Dobra wiadomość dla firm, które zrobiły zakupy u przedsiębiorcy wykreślonego przez skarbówkę z rejestru VAT. Ministerstwo Finansów w odpowiedzi na pytanie „Rzeczpospolitej" potwierdziło, że jeśli do transakcji faktycznie doszło, wydatek może być podatkowym kosztem.
Akcja czyszczenia rejestru VAT ruszyła 1 stycznia. Z informacji Ministerstwa Finansów wynika, że urzędy od początku roku wykreśliły już z niego ponad 65 tys. firm.
– Przyczyny wykreśleń są bardzo różne. Najczęściej dotyczy to firm, które w ostatnich miesiącach nie prowadziły działalności. Ale część wykreśleń jest pomyłkowa, czasami też fiskus usuwa z rejestru przedsiębiorców, którzy mają siedzibę w mieszkaniu i nie odebrali wezwania z urzędu – mówi Beata Hudziak, doradca podatkowy, partner zarządzający w kancelarii 8Tax. Dodaje, że skarbówka nie informuje o wykreśleniu z rejestru, sporo takich firm nadal więc działa, sprzedaje towary i usługi. Problemy mają ich kontrahenci.

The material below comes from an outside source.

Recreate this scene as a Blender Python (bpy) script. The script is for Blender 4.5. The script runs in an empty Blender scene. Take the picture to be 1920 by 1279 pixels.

Jak pisaliśmy w „Rzeczpospolitej" z 18 maja, fiskus uważa, że jeśli faktura została wystawiona przez podmiot niebędący zarejestrowanym podatnikiem, to kontrahent nie może odliczyć wykazanego w niej VAT. Eksperci krytykują ten pogląd.
– Nabywca ma prawo do odliczenia VAT niezależnie od tego, czy sprzedawca jest zarejestrowany. Żaden przepis, ani polski, ani unijny, tego nie zabrania – mówi Janusz Menkina, właściciel biura rachunkowego.